Il ne cache pas les difficultés d’accueil, de protection, de promotion et d’intégration «de personne non attendues». Mais poursuit-il: « Ceux qui se réfugient chez nous ne doivent pas être considérés comme un fardeau à porter : si nous les considérons comme des frères, ils nous apparaîtront surtout comme des dons ». Il invite à ne pas s’enfermer dans l’indifférence. « L’histoire nous interpelle à un sursaut de conscience pour prévenir un naufrage de civilisation. L’avenir, en effet, ne sera pas dans la fermeture qui est un retour au passé, une inversion de marche sur le chemin de l’histoire. Contre le terrible fléau de l’exploitation des êtres humains, la solution n’est pas de rejeter, mais d’assurer, selon les possibilités de chacun, un grand nombre d’entrées légales et régulières, durables grâce à un accueil équitable de la part du continent européen, dans le cadre d’une collaboration avec les pays d’origine». De mettre en garde : «  Alors que les générations futures nous remercieront pour avoir su créer les conditions d’une intégration indispensable, elles nous accuseront pour n’avoir favorisé que des assimilations stériles. L’intégration est difficile, mais clairvoyante : elle prépare l’avenir qui, qu’on le veuille ou non, se fera ensemble ou ne sera pas ; l’assimilation, qui ne tient pas compte des différences et reste rigide dans ses paradigmes, fait prévaloir l’idée sur la réalité et compromet l’avenir en augmentant les distances et en provoquant la ghettoïsation, provoquant hostilité et intolérance. Nous avons besoin de fraternité comme de pain ».

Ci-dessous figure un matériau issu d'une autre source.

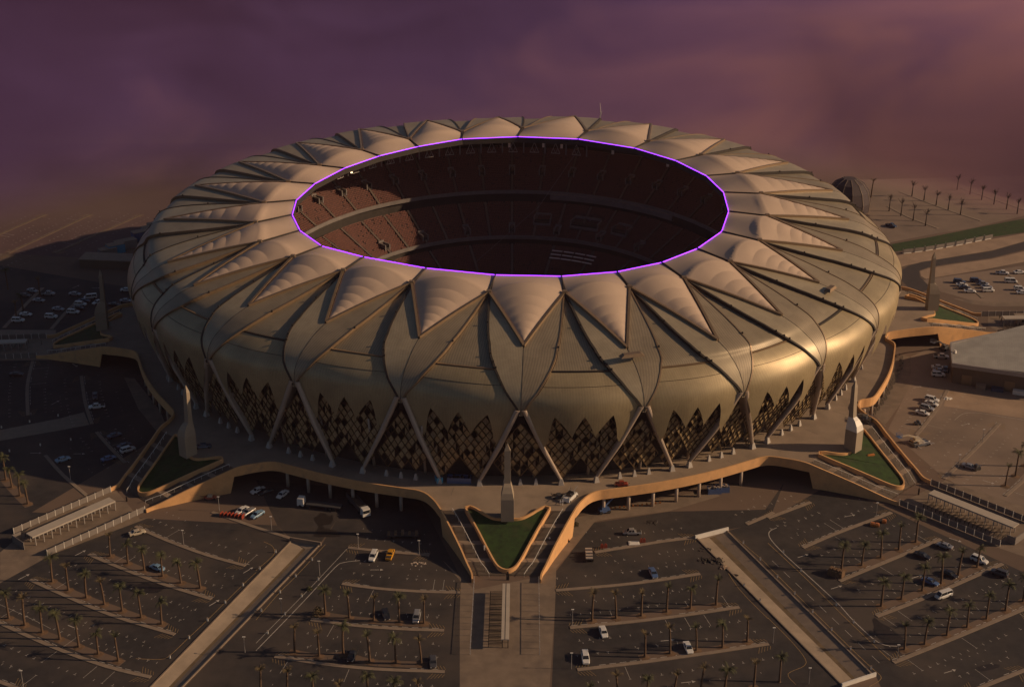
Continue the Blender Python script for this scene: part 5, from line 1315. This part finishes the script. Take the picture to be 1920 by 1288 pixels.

« Style de vie scandaleusement évangélique »

Alors, « nous ne pouvons pas accepter que les voies de la rencontre soient fermées, que la vérité du dieu argent l’emporte sur la dignité de l’homme, que la vie se transforme en mort ». Il en vient a témoignage chrétien, citant saint Charles de Foucauld, les martyrs de l’Algérie, « mais aussi à tant d’artisans de la charité d’aujourd’hui. Dans ce style de vie scandaleusement évangélique, l’Église retrouve le port sûr auquel accoster et d’où repartir pour tisser des liens avec les personnes de tous les peuples, en recherchant partout les traces de l’Esprit et en offrant ce qu’elle a reçu par grâce ». Et de souhaiter que « l’Église soit un port d’espérance pour les personnes découragées. Qu’elle soit un port de ravitaillement, où les personnes se sentent encouragées à prendre le large dans la vie avec la force incomparable de la joie du Christ ».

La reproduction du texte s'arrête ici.